I'm a mom of 3 and went on my first solo trip in 10 years. I worried about everything that could go wrong, but it was freeing.
- I'm a 35-year-old American mom to three kids living in Wales.
- I hadn't traveled alone in 10 years and was scared about flying to the US for a wedding.
Since having children 10 years ago, I've never been away from them for more than two nights. And those infrequent two-night mini-getaways have been with my husband. So, in 10 years, I've never traveled alone.
But traveling solo has never been something I craved. I love going away as a family, stressful although it may be at times. Paddling in the ocean amid their screams when the cold water touches their feet. Searching for a shop that sells ice cream. Movie marathons when it's raining.
In August, a childhood friend of mine got in touch to invite me to her wedding in Richmond, Virginia. At first, I replied I couldn't make it. The cost of traveling from the UK to a small airport in Richmond was far too expensive for a short trip, and I wouldn't be able to find someone to have the kids with while I was away.
However, behind my response was not just logical reasoning but fear.
I was afraid that something would happen to me
I was scared of travel after not having been on a plane in seven years. Petrified of dying and leaving my children behind. Worried about the budget repercussions of spending money on a trip that only I would enjoy. Nervous that something would go wrong with my visa and that I would be prohibited from re-entering the UK. Some of the fears were illogical, but they were still there.
After initially declining her invitation, I thought about it at length. I hadn't seen my mom in a year or my dad, both of whom live in America, in three years. I hadn't seen the friends that would be at the wedding in over 10 years. Going would give me the unique opportunity to catch up with all of them in one fell swoop.
With some planning, I made it work
Reopening my computer, I found flights were half the price if I flew into Washington DC. A flight departed on December 28 and returned on January 3. My husband was off work for the Christmas holidays so childcare wouldn't be an issue. Without thinking for longer than half an hour, I booked the ticket. There was no turning back. No talking myself out of it.

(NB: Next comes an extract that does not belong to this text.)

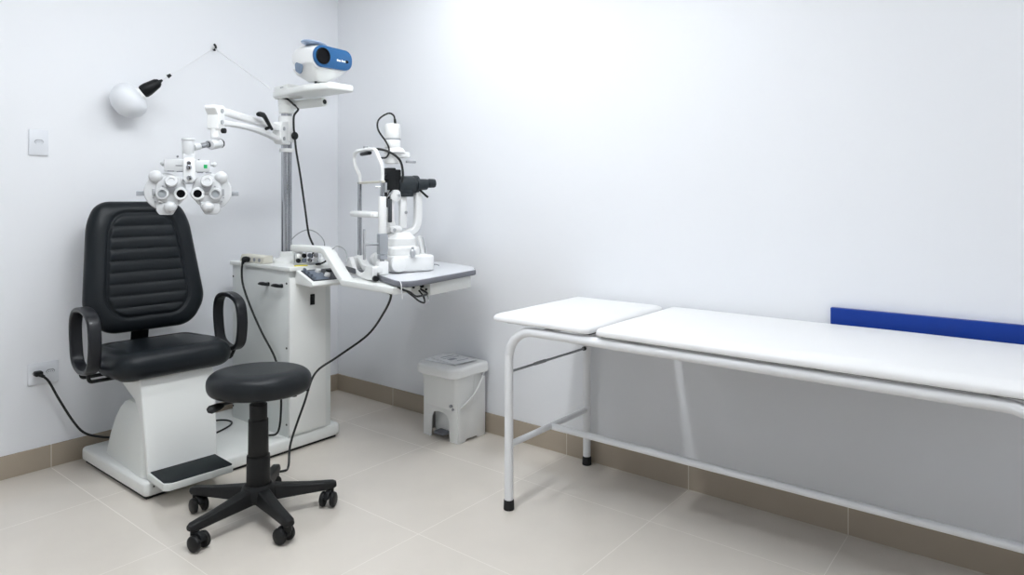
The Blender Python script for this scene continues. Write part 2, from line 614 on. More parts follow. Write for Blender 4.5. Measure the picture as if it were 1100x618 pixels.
# phoropter arm : bracket on pole, two parallel bars, end block
AE = Vector((-1.318, -.868, 1.645))
PB = Vector((PX, PY, 1.645))
adir = (AE - PB); adir.z = 0; alen = adir.length; adir.normalize()
AX = Matrix.Translation((PX, PY, 0)) @ Matrix(((adir.x, -adir.y, 0, 0), (adir.y, adir.x, 0, 0), (0, 0, 1, 0), (0, 0, 0, 1)))
b = MB(AX)
b.cyl((0, 0, 1.60), (0, 0, 1.74), .041, seg=28, bev=.003)
b.cyl((0, 0, 1.545), (0, 0, 1.565), .039, seg=28, bev=.002)
b.prism(rpoly([(0, 1.585), (.09, 1.585), (.115, 1.61), (.115, 1.67), (.10, 1.70), (0, 1.715)], .012), .05, T(0, .025, 0) @ RX(PI / 2), bev=.004)
arm = b.build('instrument_arm', M['white'], st)
b = MB(AX)
secb = rpoly([(-.018, -.016), (.018, -.016), (.018, .016), (-.018, .016)], .008, 4)
b.sweep(crom([(.085, .0, 1.664), (.17, 0, 1.668), (.36, 0, 1.678), (.52, 0, 1.684), (.60, 0, 1.688), (alen - .01, 0, 1.684)], 6), secb, up=(0, 1, 0))
b.sweep(crom([(.085, 0, 1.614), (.14, 0, 1.612), (.20, 0, 1.622), (.36, 0, 1.637), (.52, 0, 1.640), (alen - .01, 0, 1.634)], 6), rpoly([(-.018, -.012), (.018, -.012), (.018, .012), (-.018, .012)], .007, 4), up=(0, 1, 0))
b.build('parallel_bar', M['white'], arm)
b = MB(AX)
b.prism(rpoly([(alen - .035, 1.60), (alen + .02, 1.60), (alen + .02, 1.665), (alen + .04, 1.69), (alen + .04, 1.705), (alen - .035, 1.71)], .008), .052, T(0, .026, 0) @ RX(PI / 2), bev=.003)
b.cyl((alen, 0, 1.564), (alen, 0, 1.605), .019, seg=20)
b.build('end_block', M['white'], arm)
b = MB(AX)
for x, z in ((.085, 1.665), (.085, 1.612), (alen - .01, 1.684), (alen - .01, 1.634)):
    b.cyl((x, .024, z), (x, .030, z), .010, seg=16)
b.build('pivot_screw', M['steel'], arm)
b = MB(AX)
b.cyl((alen - .012, .025, 1.596), (alen - .012, .042, 1.596), .012, seg=16, bev=.002)
b.build('thumb_knob', M['black'], arm)
b = MB(AX)
b.cyl((.25, .01, 1.648), (.262, .04, 1.655), .008)
b.sweep([(.25, .042, 1.645), (.28, .044, 1.662), (.335, .048, 1.698), (.355, .048, 1.706), (.385, .046, 1.706), (.40, .046, 1.703)], circ(.010, 12), scale=[.7, .9, 1.1, 1.3, 1.3, 1.0])
b.build('clamp_lever', M['black'], arm)

# control panel wedge on cabinet front
CPX = T(-.722, -.772, .858) @ RZ(R3(-6))
b = MB(CPX)
prof = [(.01, -.0), (-.155, -.005), (-.165, .006), (-.155, .02), (.0, .07), (.01, .068)]
b.prism(rpoly(prof, .004, 3), .225, Matrix(((0, 0, 1, -.1125), (1, 0, 0, 0), (0, 1, 0, 0), (0, 0, 0, 1))), bev=.004)
cp = b.build('control_panel', M['enamel'], st)
SL = math.atan2(.05, .155)
FPX = CPX @ T(0, -.08, .0465) @ RX(SL)
b = MB(FPX)
b.box((.005, 0, 0), (.20, .135, .004), .001)
b.build('panel_face', M['panel'], cp)
b = MB(FPX)
b.box((-.045, -.005, .002), (.085, .115, .004), .001)
b.build('panel_plate', M['panelblue'], cp)
for x, y in ((-.02, .03), (.0, -.03)):
    b = MB(FPX); b.cyl((x, y, .002), (x, y, .020), .0155, .0135, seg=20, bev=.002); b.build('knob', M['white'], cp)
for k in range(4):
    b = MB(FPX); y = .05 - k * .034
    b.box((-.084, y, .010), (.011, .02, .02), .003); b.build('rocker_switch', M['panelblue'], cp)
b = MB(FPX); b.box((.055, .03, .005), (.05, .02, .01), .002); b.box((.065, -.02, .004), (.03, .03, .006), .002)
b.build('display', M['black'], cp)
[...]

In the weeks leading up to my travel, I should have been excited, but instead, I felt a knot in my stomach every time it came to mind. Most concerning was the fact that I had forgotten how to plan travel as my husband is the expert planner, and I've always left this task to him since we married 12 years ago.
For a few weeks, I let anxiety gnaw away at me but then decided that the only way to get over it was to plan every step of my trip meticulously.
I booked a return bus ticket to the airport, bought travel insurance, made paper copies and took photographs of all my tickets and relevant documents, wrote a list of what I needed to pack, made note of important phone numbers and addresses, and drafted an itinerary that I send to the people I would be visiting.
Everything I could control, I had. Anything else was out of my control and not worth worrying about.
I really enjoyed traveling alone
When I woke on the day of my departure, my adrenaline was high, but I felt confident I had done all I could to prepare for the trip.
Once on the bus to London, where I would then catch my flight, all the butterflies went. I had worked myself up for months about the trip, but once plans were being lived out, I felt completely relaxed and totally enjoyed the experience of traveling on my own.
Without kids in tow, I could read my book without interruption, sit for a cappuccino at the airport, go through security only managing myself, try on makeup at the duty-free shops, people watch while waiting for my plane to board, and choose the film I wanted to watch on the flight while drinking white wine. Traveling alone wasn't the fearful feat I had imagined, but an absolute breeze.
For the five days I was in the US, I was totally free sailing woman. Meals or bedtimes didn't bind me. Didn't have to settle arguments. Had hours of long, uninterrupted conversations with family and friends I hadn't seen in years. Took extra long showers. Went to the gym when I woke early with jet lag. Browsed shops, trying on clothes without rushing. Ate all my favourite foods.
Dare I say, it was like I was a child-free woman. As if I had rewound to the moment I left America to move to the UK to get married 12 years ago. I could feel myself being rejuvenated by having so few responsibilities.
And yet, as the trip came to an end, I was ready to go home. To be smothered in hugs and kisses and endlessly listen to whatever my kids wanted to tell me about what they did while I was away. Because although I enjoyed the stint away from reality, I love my reality — the day-to-day with my family.
There wasn't a hint of anxiety about travel on the way home because I'd already proven to myself that I could do this. There was nothing to be afraid of. Proof that often, by doing the very thing I'm afraid of, even though it feels uncomfortable, I can break the power fear has over me.